The parents remain intentionally opaque. Maria, played by Carice van Houten, brings a muted gravity to a mother buckling under emotional and legal pressure. In her first return to the big screen in six years, van Houten favors exhaustion over collapse, restraint over display. Her involvement extends beyond performance; she also serves as an executive producer, reinforcing the project’s emotional seriousness. Jacob (Pieter Embrechts) is afforded similar restraint, portrayed not as an antagonist but as a father locked into his own defensive logic. Peijnenburg avoids moral arbitration, instead depicting how adult self-justification quietly recruits children into conflicts they did not create.
A similar sensibility extends to the production itself.
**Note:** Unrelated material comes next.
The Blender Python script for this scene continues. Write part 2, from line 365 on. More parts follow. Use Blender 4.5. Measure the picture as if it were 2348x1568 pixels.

The project is produced by Lukas Dhont, whose films “Girl” and “Close” cemented his reputation as a key voice in contemporary European, youth-centered cinema. Both titles went on to secure Academy Award nominations for Best International Feature, first as Belgium’s submission and later for the Netherlands, establishing a prestige trajectory that “A Family” clearly gestures toward through its emphasis on adolescent interiority, emotional restraint, and institutional pressure. The influence is not imitative, but the ambition to occupy a comparable awards terrain is evident.
This insistence on the children’s perspective is both the work’s clearest strength and its most limiting choice. By withholding the parents’ shared history and the specifics of the marital rupture, “A Family” remains faithful to how separation is experienced by children: confusing, fragmentary, unresolved. At the same time, the absence of context renders the emotional landscape abstract. Without deeper insight into the adults’ inner lives, the conflict risks feeling procedural rather than lived.
That tension culminates in the refusal of resolution. Custody remains undecided, emotional repair deferred. On one level, this feels truthful. Separation rarely offers closure, and childhood seldom provides clarity. On another, the ending feels less open than suspended, dissolving without forward motion. Reflection replaces catharsis, but at the cost of emotional release. Restraint governs the overall posture. Scenes unfold with a cool, measured calm that mirrors the institutional processes shaping the family’s fate. This distance lends seriousness and avoids manipulation, but it also flattens moments that might otherwise resonate more sharply.
At its core, “A Family” identifies continuity as the central desire of children caught in parental separation. They want fewer arguments, less loneliness, and some recognizable version of home preserved. Peijnenburg renders this longing with empathy. The difficulty lies in translating that insight into sustained emotional involvement. What remains is a thoughtful, well-intentioned work anchored by strong performances and a lucid structural idea. It is perceptive, careful, and quietly humane. Yet its emotional reserve keeps it at a distance, inviting contemplation rather than immersion. Ultimately, it observes pain more effectively than it allows the viewer to feel it.